Neste tempo de todas as crises, crise de dinheiro, crise de competitividade, crise de dignidade, crise de coerência, crise de valores, crise de orgulho nacional, crise institucional, apetece-me perguntar se vão reabrir a velha maternidade de Elvas. As vantagens são muitas, a cidade tem mais um serviço, útil num tempo em que se fala em “fechar” municípios, os portugueses deixam de ser espanhóis disfarçados, tudo fica mais barato e as mães não só têm de atravessar a rua para poderem parir.
Faço esta pergunta porque esta foi uma das muitas lutas emblemáticas dos últimos anos, mas poderia perguntar se vão recolher os Magalhães e vendê-los em segunda-mão em África, reabrir os velhos centros de saúde por cuja manutenção se bateram muitas manifestações populares, reabrir as escolinhas com meia-dúzia de alunos, criar SCUTS onde estas são reivindicadas por autarcas, regressar ao tempo em que não havia avaliação nas escolas e estas eram geridas por conselhos directivos “democraticamente” eleitos.
Em trinta anos de democracia só em dois pequenos períodos este país governou adoptando medidas consideradas necessárias e todos se calaram, bem, não foram todos, os irredutíveis do PCP sempre pensaram que era possível recorrer à alquimia e transformar o granito da Serra da Estrela para financiar o paraíso terrestre que sempre prometeram. Por duas vezes o FMI veio pôr ordem na casa, acordaram-nos do sonho e explicaram-nos que a realidade é um pesadelo. O mesmo vai voltar a suceder.
Se o FMI mandar fechar maternidades inúteis serão fechadas, se mandarem os trabalhadores do METRO deixar de fazerem greve dia sim, dia não estes trabalham, se exigir avaliação dos professores estes serão avaliados, se exigir a extinção de municípios estes serão extintos, se impuserem o fim das SCUT os autarcas meterão o rabo entre as pernas. O Mário Nogueira não vai organizar manifestações espontâneas para chamar nomes aos homens da troika e ainda lhes vai servir o chazinho na reunião com a CGTP, a av 24 de Julho não vai ficar atulhada de autocarros das câmaras municipais que carregaram os manifestantes que vieram a Lisboa convocados pela CGTP.
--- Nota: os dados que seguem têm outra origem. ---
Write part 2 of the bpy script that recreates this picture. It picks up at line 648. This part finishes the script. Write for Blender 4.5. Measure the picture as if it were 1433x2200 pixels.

Falavam em asfixia democrática mas agora até descobriram que um governo em gestão podia negociar um acordo em que nem os limites constitucionais serão considerados, criticavam todos os orçamentos por não promoverem o crescimento mas agora aceitam as vantagens da recessão, defendiam a desbunda municipal com o argumento da proximidade das populações mas agora descobrem que há municípios a mais. Isto é, tudo o que os governos faziam estava mal, mas tudo o que a troika decidir é para engolir como se fosse uma aspirina.
A reforma da saúde ia no bom caminho mas não se podia fechar um serviço, a avaliação era necessária mas tinha muita burocracia, a reforma da segurança social foi positiva mas insuficiente, nada estava bem porque ao mau cagador até as calças empatam. Agora vêm cá quatro fulanos que ninguém conhece, reúnem com meia dúzia de poderosos do governo, das empresas e dos sindicatos e decidem o que bem entendem.
Parece que o lema de muitos dos nossos políticos é antes governar a mando do FMI e sem perguntar a vontade dos portugueses do que ser oposição construtiva. Até aqui o lema era mandar tudo abaixo, agora vai ser fazer tudo o que eles mandam.